Write the material out again in full, exactly.

Records with scene code
— Begin —
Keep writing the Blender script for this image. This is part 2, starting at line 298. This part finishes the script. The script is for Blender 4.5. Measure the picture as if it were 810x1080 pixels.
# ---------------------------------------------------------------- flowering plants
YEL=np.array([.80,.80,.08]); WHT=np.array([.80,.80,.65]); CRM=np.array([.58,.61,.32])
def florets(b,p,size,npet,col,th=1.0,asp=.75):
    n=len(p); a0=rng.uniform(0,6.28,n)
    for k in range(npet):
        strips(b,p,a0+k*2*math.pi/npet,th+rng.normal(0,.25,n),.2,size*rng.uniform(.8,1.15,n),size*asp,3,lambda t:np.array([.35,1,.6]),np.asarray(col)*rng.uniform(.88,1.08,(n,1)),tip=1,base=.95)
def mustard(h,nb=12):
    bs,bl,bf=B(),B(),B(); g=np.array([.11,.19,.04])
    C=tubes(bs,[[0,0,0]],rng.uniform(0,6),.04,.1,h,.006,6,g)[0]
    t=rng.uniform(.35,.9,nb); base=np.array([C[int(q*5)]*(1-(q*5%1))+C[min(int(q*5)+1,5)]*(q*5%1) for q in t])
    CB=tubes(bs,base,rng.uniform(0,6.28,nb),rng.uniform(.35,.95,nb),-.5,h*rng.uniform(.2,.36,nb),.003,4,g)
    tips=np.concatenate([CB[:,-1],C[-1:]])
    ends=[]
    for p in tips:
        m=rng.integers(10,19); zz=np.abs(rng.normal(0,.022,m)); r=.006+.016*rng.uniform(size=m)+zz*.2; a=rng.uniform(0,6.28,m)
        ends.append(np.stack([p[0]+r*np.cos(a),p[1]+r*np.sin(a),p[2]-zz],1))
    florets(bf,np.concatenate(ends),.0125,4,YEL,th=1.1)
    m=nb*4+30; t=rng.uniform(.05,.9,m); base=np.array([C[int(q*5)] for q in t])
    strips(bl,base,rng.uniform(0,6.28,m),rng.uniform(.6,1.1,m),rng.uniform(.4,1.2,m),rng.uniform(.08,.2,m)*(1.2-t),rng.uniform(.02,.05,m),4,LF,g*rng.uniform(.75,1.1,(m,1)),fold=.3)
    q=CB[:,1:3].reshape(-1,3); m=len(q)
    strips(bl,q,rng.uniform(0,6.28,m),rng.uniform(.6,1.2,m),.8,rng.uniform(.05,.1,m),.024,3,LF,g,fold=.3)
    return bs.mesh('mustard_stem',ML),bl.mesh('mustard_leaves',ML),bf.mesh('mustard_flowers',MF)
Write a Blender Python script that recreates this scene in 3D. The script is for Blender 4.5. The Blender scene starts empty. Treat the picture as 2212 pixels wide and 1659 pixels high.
— End —
Task output:
Keep writing the Blender script for this image. This is part 2, starting at line 298. This part finishes the script. The script is for Blender 4.5. Measure the picture as if it were 810x1080 pixels.
# ---------------------------------------------------------------- flowering plants
YEL=np.array([.80,.80,.08]); WHT=np.array([.80,.80,.65]); CRM=np.array([.58,.61,.32])
def florets(b,p,size,npet,col,th=1.0,asp=.75):
    n=len(p); a0=rng.uniform(0,6.28,n)
    for k in range(npet):
        strips(b,p,a0+k*2*math.pi/npet,th+rng.normal(0,.25,n),.2,size*rng.uniform(.8,1.15,n),size*asp,3,lambda t:np.array([.35,1,.6]),np.asarray(col)*rng.uniform(.88,1.08,(n,1)),tip=1,base=.95)
def mustard(h,nb=12):
    bs,bl,bf=B(),B(),B(); g=np.array([.11,.19,.04])
    C=tubes(bs,[[0,0,0]],rng.uniform(0,6),.04,.1,h,.006,6,g)[0]
    t=rng.uniform(.35,.9,nb); base=np.array([C[int(q*5)]*(1-(q*5%1))+C[min(int(q*5)+1,5)]*(q*5%1) for q in t])
    CB=tubes(bs,base,rng.uniform(0,6.28,nb),rng.uniform(.35,.95,nb),-.5,h*rng.uniform(.2,.36,nb),.003,4,g)
    tips=np.concatenate([CB[:,-1],C[-1:]])
    ends=[]
    for p in tips:
        m=rng.integers(10,19); zz=np.abs(rng.normal(0,.022,m)); r=.006+.016*rng.uniform(size=m)+zz*.2; a=rng.uniform(0,6.28,m)
        ends.append(np.stack([p[0]+r*np.cos(a),p[1]+r*np.sin(a),p[2]-zz],1))
    florets(bf,np.concatenate(ends),.0125,4,YEL,th=1.1)
    m=nb*4+30; t=rng.uniform(.05,.9,m); base=np.array([C[int(q*5)] for q in t])
    strips(bl,base,rng.uniform(0,6.28,m),rng.uniform(.6,1.1,m),rng.uniform(.4,1.2,m),rng.uniform(.08,.2,m)*(1.2-t),rng.uniform(.02,.05,m),4,LF,g*rng.uniform(.75,1.1,(m,1)),fold=.3)
    q=CB[:,1:3].reshape(-1,3); m=len(q)
    strips(bl,q,rng.uniform(0,6.28,m),rng.uniform(.6,1.2,m),.8,rng.uniform(.05,.1,m),.024,3,LF,g,fold=.3)
    return bs.mesh('mustard_stem',ML),bl.mesh('mustard_leaves',ML),bf.mesh('mustard_flowers',MF)
Write a Blender Python script that recreates this scene in 3D. The script is for Blender 4.5. The Blender scene starts empty. Treat the picture as 2212 pixels wide and 1659 pixels high.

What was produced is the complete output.